-- START OF Exercise material --

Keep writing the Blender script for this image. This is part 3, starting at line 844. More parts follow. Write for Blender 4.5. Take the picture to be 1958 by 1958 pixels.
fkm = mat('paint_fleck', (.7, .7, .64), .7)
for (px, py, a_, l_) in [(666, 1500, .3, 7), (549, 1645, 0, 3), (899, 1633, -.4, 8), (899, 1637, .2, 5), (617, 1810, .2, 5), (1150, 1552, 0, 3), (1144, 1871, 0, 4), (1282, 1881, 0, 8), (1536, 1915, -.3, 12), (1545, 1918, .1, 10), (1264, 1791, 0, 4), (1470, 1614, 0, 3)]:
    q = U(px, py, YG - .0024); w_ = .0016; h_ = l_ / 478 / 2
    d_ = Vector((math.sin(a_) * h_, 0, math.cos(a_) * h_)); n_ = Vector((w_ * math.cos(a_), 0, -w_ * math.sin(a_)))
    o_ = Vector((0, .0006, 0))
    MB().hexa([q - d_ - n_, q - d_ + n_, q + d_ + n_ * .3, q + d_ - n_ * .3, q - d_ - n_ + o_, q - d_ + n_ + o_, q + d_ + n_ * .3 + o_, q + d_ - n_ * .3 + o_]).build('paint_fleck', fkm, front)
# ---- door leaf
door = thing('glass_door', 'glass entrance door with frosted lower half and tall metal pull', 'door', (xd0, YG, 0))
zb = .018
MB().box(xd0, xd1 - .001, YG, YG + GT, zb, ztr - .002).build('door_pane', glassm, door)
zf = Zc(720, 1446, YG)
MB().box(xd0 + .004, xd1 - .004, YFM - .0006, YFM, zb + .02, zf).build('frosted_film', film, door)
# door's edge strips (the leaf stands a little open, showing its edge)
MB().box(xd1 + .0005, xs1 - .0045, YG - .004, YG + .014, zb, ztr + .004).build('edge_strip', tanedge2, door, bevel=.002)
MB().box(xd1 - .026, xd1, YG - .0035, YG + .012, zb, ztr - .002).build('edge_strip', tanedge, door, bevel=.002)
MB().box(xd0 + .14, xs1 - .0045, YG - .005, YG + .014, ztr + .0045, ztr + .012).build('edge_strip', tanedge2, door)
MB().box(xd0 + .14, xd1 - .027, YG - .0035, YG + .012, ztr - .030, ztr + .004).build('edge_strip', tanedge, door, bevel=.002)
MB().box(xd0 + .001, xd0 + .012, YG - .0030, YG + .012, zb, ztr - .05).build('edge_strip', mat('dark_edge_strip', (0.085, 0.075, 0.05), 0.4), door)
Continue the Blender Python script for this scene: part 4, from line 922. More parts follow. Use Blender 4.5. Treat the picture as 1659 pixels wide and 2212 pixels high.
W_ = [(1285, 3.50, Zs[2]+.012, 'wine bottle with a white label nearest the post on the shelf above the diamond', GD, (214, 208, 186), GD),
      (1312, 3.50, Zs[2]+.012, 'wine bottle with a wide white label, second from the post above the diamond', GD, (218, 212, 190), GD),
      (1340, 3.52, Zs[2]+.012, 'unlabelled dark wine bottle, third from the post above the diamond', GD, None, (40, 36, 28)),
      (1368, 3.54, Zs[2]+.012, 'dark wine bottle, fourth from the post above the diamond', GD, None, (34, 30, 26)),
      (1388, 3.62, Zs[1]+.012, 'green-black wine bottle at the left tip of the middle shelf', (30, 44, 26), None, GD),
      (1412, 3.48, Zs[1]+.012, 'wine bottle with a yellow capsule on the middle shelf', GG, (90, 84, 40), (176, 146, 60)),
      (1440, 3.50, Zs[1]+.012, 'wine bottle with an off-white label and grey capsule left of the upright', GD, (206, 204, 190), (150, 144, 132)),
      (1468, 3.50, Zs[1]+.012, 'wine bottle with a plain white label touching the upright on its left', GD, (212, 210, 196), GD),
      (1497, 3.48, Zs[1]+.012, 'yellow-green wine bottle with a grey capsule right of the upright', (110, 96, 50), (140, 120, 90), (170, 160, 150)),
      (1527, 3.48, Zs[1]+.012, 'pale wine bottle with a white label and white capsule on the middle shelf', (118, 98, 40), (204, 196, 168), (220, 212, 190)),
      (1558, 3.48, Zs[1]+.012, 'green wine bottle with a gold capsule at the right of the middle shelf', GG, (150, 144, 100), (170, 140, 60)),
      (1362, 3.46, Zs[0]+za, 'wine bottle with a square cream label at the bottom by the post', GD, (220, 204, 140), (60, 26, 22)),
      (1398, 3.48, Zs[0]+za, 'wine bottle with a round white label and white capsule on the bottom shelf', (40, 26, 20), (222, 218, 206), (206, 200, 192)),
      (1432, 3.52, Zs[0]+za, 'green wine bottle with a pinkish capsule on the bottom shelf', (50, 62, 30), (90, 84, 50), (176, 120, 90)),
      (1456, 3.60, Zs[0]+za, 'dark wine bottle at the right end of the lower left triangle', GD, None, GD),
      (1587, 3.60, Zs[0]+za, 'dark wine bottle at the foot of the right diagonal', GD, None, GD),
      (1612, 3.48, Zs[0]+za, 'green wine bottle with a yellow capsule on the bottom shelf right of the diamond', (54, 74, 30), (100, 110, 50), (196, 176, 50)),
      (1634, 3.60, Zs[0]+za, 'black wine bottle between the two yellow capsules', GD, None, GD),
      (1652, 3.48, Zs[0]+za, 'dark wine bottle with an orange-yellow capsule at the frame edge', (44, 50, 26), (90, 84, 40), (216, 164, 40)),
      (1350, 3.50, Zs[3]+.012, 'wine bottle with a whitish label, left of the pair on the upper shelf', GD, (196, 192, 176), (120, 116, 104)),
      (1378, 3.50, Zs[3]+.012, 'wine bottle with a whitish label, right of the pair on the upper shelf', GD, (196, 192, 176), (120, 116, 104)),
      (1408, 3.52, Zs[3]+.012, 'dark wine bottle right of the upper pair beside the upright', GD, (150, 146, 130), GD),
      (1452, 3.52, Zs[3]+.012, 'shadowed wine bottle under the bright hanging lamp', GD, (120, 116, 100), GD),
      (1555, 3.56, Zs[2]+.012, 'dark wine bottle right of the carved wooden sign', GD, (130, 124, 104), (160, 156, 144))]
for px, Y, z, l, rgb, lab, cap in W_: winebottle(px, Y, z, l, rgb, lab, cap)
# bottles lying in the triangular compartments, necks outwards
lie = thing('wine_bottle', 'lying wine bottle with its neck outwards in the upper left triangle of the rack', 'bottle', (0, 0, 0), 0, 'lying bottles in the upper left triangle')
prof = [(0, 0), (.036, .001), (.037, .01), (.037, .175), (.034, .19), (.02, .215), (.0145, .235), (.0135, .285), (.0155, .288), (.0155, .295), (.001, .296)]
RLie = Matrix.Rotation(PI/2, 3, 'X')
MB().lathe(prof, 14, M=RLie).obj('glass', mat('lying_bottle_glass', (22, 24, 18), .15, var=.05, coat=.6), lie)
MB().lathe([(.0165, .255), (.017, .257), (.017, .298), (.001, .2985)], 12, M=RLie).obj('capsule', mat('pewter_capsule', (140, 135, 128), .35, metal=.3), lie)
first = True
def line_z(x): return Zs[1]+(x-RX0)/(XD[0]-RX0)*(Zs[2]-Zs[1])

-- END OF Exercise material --

* [What you are asked to do]
Above are the records; retype them all without a single difference.

* [Solved problem]
Keep writing the Blender script for this image. This is part 3, starting at line 844. More parts follow. Write for Blender 4.5. Take the picture to be 1958 by 1958 pixels.
fkm = mat('paint_fleck', (.7, .7, .64), .7)
for (px, py, a_, l_) in [(666, 1500, .3, 7), (549, 1645, 0, 3), (899, 1633, -.4, 8), (899, 1637, .2, 5), (617, 1810, .2, 5), (1150, 1552, 0, 3), (1144, 1871, 0, 4), (1282, 1881, 0, 8), (1536, 1915, -.3, 12), (1545, 1918, .1, 10), (1264, 1791, 0, 4), (1470, 1614, 0, 3)]:
    q = U(px, py, YG - .0024); w_ = .0016; h_ = l_ / 478 / 2
    d_ = Vector((math.sin(a_) * h_, 0, math.cos(a_) * h_)); n_ = Vector((w_ * math.cos(a_), 0, -w_ * math.sin(a_)))
    o_ = Vector((0, .0006, 0))
    MB().hexa([q - d_ - n_, q - d_ + n_, q + d_ + n_ * .3, q + d_ - n_ * .3, q - d_ - n_ + o_, q - d_ + n_ + o_, q + d_ + n_ * .3 + o_, q + d_ - n_ * .3 + o_]).build('paint_fleck', fkm, front)
# ---- door leaf
door = thing('glass_door', 'glass entrance door with frosted lower half and tall metal pull', 'door', (xd0, YG, 0))
zb = .018
MB().box(xd0, xd1 - .001, YG, YG + GT, zb, ztr - .002).build('door_pane', glassm, door)
zf = Zc(720, 1446, YG)
MB().box(xd0 + .004, xd1 - .004, YFM - .0006, YFM, zb + .02, zf).build('frosted_film', film, door)
# door's edge strips (the leaf stands a little open, showing its edge)
MB().box(xd1 + .0005, xs1 - .0045, YG - .004, YG + .014, zb, ztr + .004).build('edge_strip', tanedge2, door, bevel=.002)
MB().box(xd1 - .026, xd1, YG - .0035, YG + .012, zb, ztr - .002).build('edge_strip', tanedge, door, bevel=.002)
MB().box(xd0 + .14, xs1 - .0045, YG - .005, YG + .014, ztr + .0045, ztr + .012).build('edge_strip', tanedge2, door)
MB().box(xd0 + .14, xd1 - .027, YG - .0035, YG + .012, ztr - .030, ztr + .004).build('edge_strip', tanedge, door, bevel=.002)
MB().box(xd0 + .001, xd0 + .012, YG - .0030, YG + .012, zb, ztr - .05).build('edge_strip', mat('dark_edge_strip', (0.085, 0.075, 0.05), 0.4), door)
Continue the Blender Python script for this scene: part 4, from line 922. More parts follow. Use Blender 4.5. Treat the picture as 1659 pixels wide and 2212 pixels high.
W_ = [(1285, 3.50, Zs[2]+.012, 'wine bottle with a white label nearest the post on the shelf above the diamond', GD, (214, 208, 186), GD),
      (1312, 3.50, Zs[2]+.012, 'wine bottle with a wide white label, second from the post above the diamond', GD, (218, 212, 190), GD),
      (1340, 3.52, Zs[2]+.012, 'unlabelled dark wine bottle, third from the post above the diamond', GD, None, (40, 36, 28)),
      (1368, 3.54, Zs[2]+.012, 'dark wine bottle, fourth from the post above the diamond', GD, None, (34, 30, 26)),
      (1388, 3.62, Zs[1]+.012, 'green-black wine bottle at the left tip of the middle shelf', (30, 44, 26), None, GD),
      (1412, 3.48, Zs[1]+.012, 'wine bottle with a yellow capsule on the middle shelf', GG, (90, 84, 40), (176, 146, 60)),
      (1440, 3.50, Zs[1]+.012, 'wine bottle with an off-white label and grey capsule left of the upright', GD, (206, 204, 190), (150, 144, 132)),
      (1468, 3.50, Zs[1]+.012, 'wine bottle with a plain white label touching the upright on its left', GD, (212, 210, 196), GD),
      (1497, 3.48, Zs[1]+.012, 'yellow-green wine bottle with a grey capsule right of the upright', (110, 96, 50), (140, 120, 90), (170, 160, 150)),
      (1527, 3.48, Zs[1]+.012, 'pale wine bottle with a white label and white capsule on the middle shelf', (118, 98, 40), (204, 196, 168), (220, 212, 190)),
      (1558, 3.48, Zs[1]+.012, 'green wine bottle with a gold capsule at the right of the middle shelf', GG, (150, 144, 100), (170, 140, 60)),
      (1362, 3.46, Zs[0]+za, 'wine bottle with a square cream label at the bottom by the post', GD, (220, 204, 140), (60, 26, 22)),
      (1398, 3.48, Zs[0]+za, 'wine bottle with a round white label and white capsule on the bottom shelf', (40, 26, 20), (222, 218, 206), (206, 200, 192)),
      (1432, 3.52, Zs[0]+za, 'green wine bottle with a pinkish capsule on the bottom shelf', (50, 62, 30), (90, 84, 50), (176, 120, 90)),
      (1456, 3.60, Zs[0]+za, 'dark wine bottle at the right end of the lower left triangle', GD, None, GD),
      (1587, 3.60, Zs[0]+za, 'dark wine bottle at the foot of the right diagonal', GD, None, GD),
      (1612, 3.48, Zs[0]+za, 'green wine bottle with a yellow capsule on the bottom shelf right of the diamond', (54, 74, 30), (100, 110, 50), (196, 176, 50)),
      (1634, 3.60, Zs[0]+za, 'black wine bottle between the two yellow capsules', GD, None, GD),
      (1652, 3.48, Zs[0]+za, 'dark wine bottle with an orange-yellow capsule at the frame edge', (44, 50, 26), (90, 84, 40), (216, 164, 40)),
      (1350, 3.50, Zs[3]+.012, 'wine bottle with a whitish label, left of the pair on the upper shelf', GD, (196, 192, 176), (120, 116, 104)),
      (1378, 3.50, Zs[3]+.012, 'wine bottle with a whitish label, right of the pair on the upper shelf', GD, (196, 192, 176), (120, 116, 104)),
      (1408, 3.52, Zs[3]+.012, 'dark wine bottle right of the upper pair beside the upright', GD, (150, 146, 130), GD),
      (1452, 3.52, Zs[3]+.012, 'shadowed wine bottle under the bright hanging lamp', GD, (120, 116, 100), GD),
      (1555, 3.56, Zs[2]+.012, 'dark wine bottle right of the carved wooden sign', GD, (130, 124, 104), (160, 156, 144))]
for px, Y, z, l, rgb, lab, cap in W_: winebottle(px, Y, z, l, rgb, lab, cap)
# bottles lying in the triangular compartments, necks outwards
lie = thing('wine_bottle', 'lying wine bottle with its neck outwards in the upper left triangle of the rack', 'bottle', (0, 0, 0), 0, 'lying bottles in the upper left triangle')
prof = [(0, 0), (.036, .001), (.037, .01), (.037, .175), (.034, .19), (.02, .215), (.0145, .235), (.0135, .285), (.0155, .288), (.0155, .295), (.001, .296)]
RLie = Matrix.Rotation(PI/2, 3, 'X')
MB().lathe(prof, 14, M=RLie).obj('glass', mat('lying_bottle_glass', (22, 24, 18), .15, var=.05, coat=.6), lie)
MB().lathe([(.0165, .255), (.017, .257), (.017, .298), (.001, .2985)], 12, M=RLie).obj('capsule', mat('pewter_capsule', (140, 135, 128), .35, metal=.3), lie)
first = True
def line_z(x): return Zs[1]+(x-RX0)/(XD[0]-RX0)*(Zs[2]-Zs[1])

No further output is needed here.